All the family's business

Family Inc. (Unbound Feet Production, 2008)

Emily Ting (director) left her full-time film-making career in New York to fulfill her family obligation to help run the family toy business in Hong Kong. Emily is originally only staying for two years to make her dad happy; but a plunge the company took made Emily reconsiders her decision and ultimately decides to stay at her new job. Warm, personal, and emotionally truthful, Family Inc. is a delightful documentary for those who are caught between the old and new Asian generation.

The film opens like a home movie as Emily unveils her four closets at her new penthouse in Hong Kong and introduces where she is coming from. Most of the first half is about her dad, his character and his company. Emily uses the camera to capture insightful and telling details which reveal a truthful side to her family and the company. The theme "family" resonates throughout the film as she interviews her own family and various workers in the factory in China who all work because they have to provide for their families. Some even only get to see their kids twice or three times a year. The workers' value of putting their family first coincides with Emily's "duty" of working in the family business.

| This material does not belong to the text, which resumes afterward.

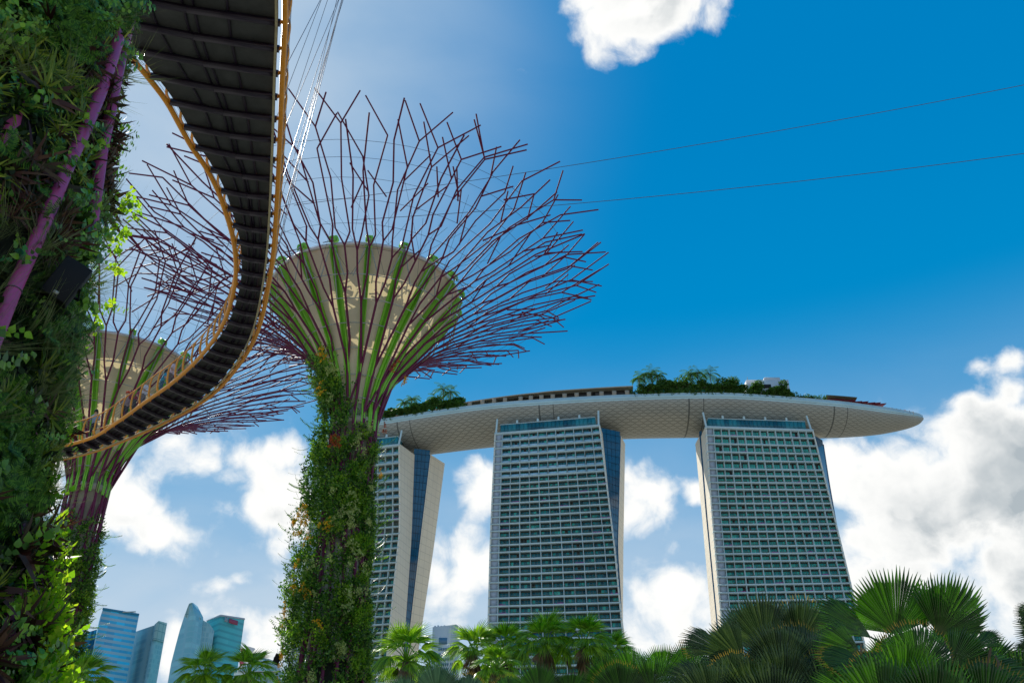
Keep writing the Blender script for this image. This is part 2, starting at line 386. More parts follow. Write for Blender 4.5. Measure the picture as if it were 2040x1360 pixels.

Another side of the film depicts the lives of Chinese workers and people. Emily gains full access to the company's factory in China and shows the process of toy-making and insights of the business such as workers giving an equivalent of $600 "tips" (bribe) to the government auditing crew. An instance that illustrates the social gap between Hong Kong and mainland China is when the entourage is on the road, Helen (camera girl) catches a man in suit who is peeing on the pedestrian. "Welcome to China!" Emily said, and to her fiance (now husband), "That's why we're not raising our kids in China. They might start peeing on the sidewalk."

Emily slowly develops her characters, especially her dad, to reveal their character. Charles Ting (her dad) has been in business for over 30-years. He operates a multi-million toy company, with an ambition that cost him two wives. (His third is still with him, probably because she's as ambitious as he is.) Emily captures various sides of her dad and doesn't leave a telling detail or telling dialog out, like when he tells his colleague, "I don't care how much you paid me. I care about how much you owe me." Or when he ruthlessly bashes his other daughter's (Emily's step-sister) "pointless, stupid" fashion-design studies at Central St. Martin's, London (just as he has when Emily was still in NYU studying film.) Emily achieves the balance between showing and telling what she feels and also objective observations she saw.

In a way Family Inc. is also a social commentary on the old Asian value versus the new. The old generation (Emily's dad) thinks its their job to pass on a successful job to their offspring so they too will have a good life. The psychic that Emily sees at the end tells Emily, according to her palm, "because you will have a lot of money, you will have a happy life." The good old Asian thinking, "Welcome to Hong Kong!" as Emily says, skeptical about the correlation between money and happiness.

At the end of the film Emily concludes, "Most Asian parents focus more on supporting their family rather than being supportive of their family." Her documentary is a heartfelt journey from where she started and how she ended up at where her family has taken her.